The Berlin Wall may have fallen 25 years ago, but nostalgia for East Germany lives on in the hearts of the thousands of Cambodians who took refuge in the communist state during the civil war of the 1980s.
“To them, the German Democratic Republic (GDR) was some sort of paradise,” said Nico Mesterharm, director at Meta House, who grew up on the other side of the Iron Curtain in West Berlin.
“In East Germany you had to queue for toilet paper, but at least they had toilet paper.”
From Saturday, Meta House will exhibit photos brought back to the Kingdom by some of the 4,000 Cambodian students and workers who once called East Germany home. The photos, shown under the title Far Away From Angkor, include a snapshot of a parade, jacket-clad Cambodians in the snow and a young man dancing next to a portrait of Lenin.
Among the contributors to the exhibition is Kaoeun Kannika, 45, who was 16 when he went to Potsdam in 1985 to study car mechanics.
“My father owned an Opel car, so that made me want to go to Germany to learn car mechanics,” said Kannika, although the Opel was West German.
After Pol Pot’s ultra-Maoism was replaced by Soviet-inspired Marxist Leninism when Vietnam overthrew the Khmer Rouge in 1979, Kannika’s options for studying abroad were limited to the Soviet Union, Cuba and East Germany.
“There was communism in Cambodia at that time, so they were the logical places to go,” Kannika said, adding that he was given no say in which country he ended up. The USSR was the least popular destination among Cambodians, he said, due to its harsh winters.
Kannika spent three years living in a Potsdam dormitory with other Cambodian students while receiving training at a vocational school. He said he took to both the language and culture quickly and found himself invited to family Christmas dinners and East Berlin nightclubs. But the expatriates were constantly supervised by state handlers, who Mesterharm said were there to help the Cambodians adapt to German ways but also to keep tabs on their movements.
Although Kannika received six months of language instruction upon arrival, he said it was through his new friends that he really learned the language.
“I learned [German] with my heart,” he said.
The East German official who oversaw the program was Walter Rudeck, the GDR’s former state secretary for vocational training. Rudeck, who was responsible for similar programs throughout Asia, said that the Cambodians took best to life in Germany.
Rudeck said: “The Cambodians I worked with called me ‘daddy’. They were also very open to make contact with the East German population – very different from the Vietnamese and Laotians, who would stick to each other more.”

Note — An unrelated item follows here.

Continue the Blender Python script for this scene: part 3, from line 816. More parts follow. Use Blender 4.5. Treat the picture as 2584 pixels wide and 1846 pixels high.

Rudeck said he felt personally moved to help Cambodia when he first visited in 1980. With Phnom Penh in shambles in the aftermath of the Khmer Rouge, which did not have diplomatic relations with East Germany, Rudeck said the city brought back childhood memories of the Second World War.
“I thought of postwar Germany when it was in ruins,” said the 80-year-old, who survived the 1945 British and American bombing of Dresden which claimed tens of thousands of lives.
Mesterharm said he became fascinated by Cambodia’s East German connection when he discovered numerous German-speaking Cambodians upon moving to the Kingdom.
But despite growing up in West Berlin, which was surrounded on all sides by East German territory, the Cambodians Mesterharm met had more experience in the GDR than he had.
“People tell me they have been to Germany, but it was a different Germany,” said Mesterharm, who had been blacklisted from visiting East Germany due to his father’s job at a West German publishing house with an anti-GDR slant.
Although Mesterharm is generally critical of the East German Soviet satellite state, which heavily controlled its citizens’ movements and sent dissidents to prison, he said that the GDR’s foreign aid to Cambodia was crucial to the country’s redevelopment in the wake of Pol Pot’s atrocious rule.
“There are things as a West German that I would hold against the GDR, but the story of what the GDR did here in Cambodia was a good story,” he said, adding that he is ashamed that Cold War politics prevented West Germany from providing any assistance to Cambodia in the 1980s due to the latter’s alignment with the Eastern bloc.
“Without the help of the GDR, and Cuba and Russia, things would have been worse here and more people would have died,” he said.
Upon returning to Cambodia in 1988, Kannika initially opened a garage but later discovered that his German-language skills were far more valuable. He returned to the unified Germany periodically throughout the 2000s, where he was trained by the Goethe-Institut to teach German.
Although Kannika said he loves and misses Germany, he has decided not to emigrate permanently. A miniscule community of around 150 Cambodians live in the Berlin area.
He said that he would rather share his passion for Germany with his students here in Phnom Penh, who may one day decide to follow in his footsteps and move to Germany.
“I want to live here to pass on the knowledge to future generations – this is my calling.”
Far Away From Angkor opens at Meta House on Saturday at 6pm.